▶ EXERCISE REQUIREMENTS:
Quote the material below exactly as written, from the first line to the line that holds "d = c.copy();", endpoints included.

[START SOURCE DATA]

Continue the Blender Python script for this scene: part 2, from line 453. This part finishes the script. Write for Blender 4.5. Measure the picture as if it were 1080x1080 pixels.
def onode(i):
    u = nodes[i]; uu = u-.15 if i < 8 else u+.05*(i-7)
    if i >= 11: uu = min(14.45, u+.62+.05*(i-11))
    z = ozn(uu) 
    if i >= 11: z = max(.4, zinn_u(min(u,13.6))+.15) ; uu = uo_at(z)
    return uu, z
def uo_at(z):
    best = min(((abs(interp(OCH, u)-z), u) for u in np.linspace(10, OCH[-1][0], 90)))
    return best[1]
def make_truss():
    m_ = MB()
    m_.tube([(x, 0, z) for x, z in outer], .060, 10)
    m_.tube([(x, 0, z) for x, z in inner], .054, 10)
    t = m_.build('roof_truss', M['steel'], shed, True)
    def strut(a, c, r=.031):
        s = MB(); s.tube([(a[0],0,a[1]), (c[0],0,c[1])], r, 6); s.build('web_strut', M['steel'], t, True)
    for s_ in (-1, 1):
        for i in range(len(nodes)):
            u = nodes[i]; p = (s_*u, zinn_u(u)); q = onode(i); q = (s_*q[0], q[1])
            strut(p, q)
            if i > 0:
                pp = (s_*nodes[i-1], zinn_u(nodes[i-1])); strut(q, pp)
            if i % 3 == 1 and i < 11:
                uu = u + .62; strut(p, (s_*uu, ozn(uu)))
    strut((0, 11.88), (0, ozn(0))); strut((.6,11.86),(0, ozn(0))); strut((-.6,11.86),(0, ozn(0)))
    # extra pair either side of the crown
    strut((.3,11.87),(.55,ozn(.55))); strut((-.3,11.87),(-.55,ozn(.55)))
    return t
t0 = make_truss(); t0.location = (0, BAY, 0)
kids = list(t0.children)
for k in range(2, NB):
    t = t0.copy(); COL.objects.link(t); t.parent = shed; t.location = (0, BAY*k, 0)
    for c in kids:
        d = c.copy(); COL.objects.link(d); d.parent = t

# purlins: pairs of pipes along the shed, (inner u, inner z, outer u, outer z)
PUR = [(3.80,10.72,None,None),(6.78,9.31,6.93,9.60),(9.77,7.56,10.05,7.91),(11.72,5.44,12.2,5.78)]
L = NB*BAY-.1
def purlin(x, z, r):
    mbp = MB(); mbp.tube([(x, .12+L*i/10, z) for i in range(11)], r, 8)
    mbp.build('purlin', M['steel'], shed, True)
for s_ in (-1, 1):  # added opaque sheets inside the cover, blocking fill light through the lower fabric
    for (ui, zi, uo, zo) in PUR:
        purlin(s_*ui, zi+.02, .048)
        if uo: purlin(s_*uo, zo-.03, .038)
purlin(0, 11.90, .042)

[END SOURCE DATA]

▶ RESULT OF THE EXERCISE:
Continue the Blender Python script for this scene: part 2, from line 453. This part finishes the script. Write for Blender 4.5. Measure the picture as if it were 1080x1080 pixels.
def onode(i):
    u = nodes[i]; uu = u-.15 if i < 8 else u+.05*(i-7)
    if i >= 11: uu = min(14.45, u+.62+.05*(i-11))
    z = ozn(uu) 
    if i >= 11: z = max(.4, zinn_u(min(u,13.6))+.15) ; uu = uo_at(z)
    return uu, z
def uo_at(z):
    best = min(((abs(interp(OCH, u)-z), u) for u in np.linspace(10, OCH[-1][0], 90)))
    return best[1]
def make_truss():
    m_ = MB()
    m_.tube([(x, 0, z) for x, z in outer], .060, 10)
    m_.tube([(x, 0, z) for x, z in inner], .054, 10)
    t = m_.build('roof_truss', M['steel'], shed, True)
    def strut(a, c, r=.031):
        s = MB(); s.tube([(a[0],0,a[1]), (c[0],0,c[1])], r, 6); s.build('web_strut', M['steel'], t, True)
    for s_ in (-1, 1):
        for i in range(len(nodes)):
            u = nodes[i]; p = (s_*u, zinn_u(u)); q = onode(i); q = (s_*q[0], q[1])
            strut(p, q)
            if i > 0:
                pp = (s_*nodes[i-1], zinn_u(nodes[i-1])); strut(q, pp)
            if i % 3 == 1 and i < 11:
                uu = u + .62; strut(p, (s_*uu, ozn(uu)))
    strut((0, 11.88), (0, ozn(0))); strut((.6,11.86),(0, ozn(0))); strut((-.6,11.86),(0, ozn(0)))
    # extra pair either side of the crown
    strut((.3,11.87),(.55,ozn(.55))); strut((-.3,11.87),(-.55,ozn(.55)))
    return t
t0 = make_truss(); t0.location = (0, BAY, 0)
kids = list(t0.children)
for k in range(2, NB):
    t = t0.copy(); COL.objects.link(t); t.parent = shed; t.location = (0, BAY*k, 0)
    for c in kids:
        d = c.copy(); COL.objects.link(d); d.parent = t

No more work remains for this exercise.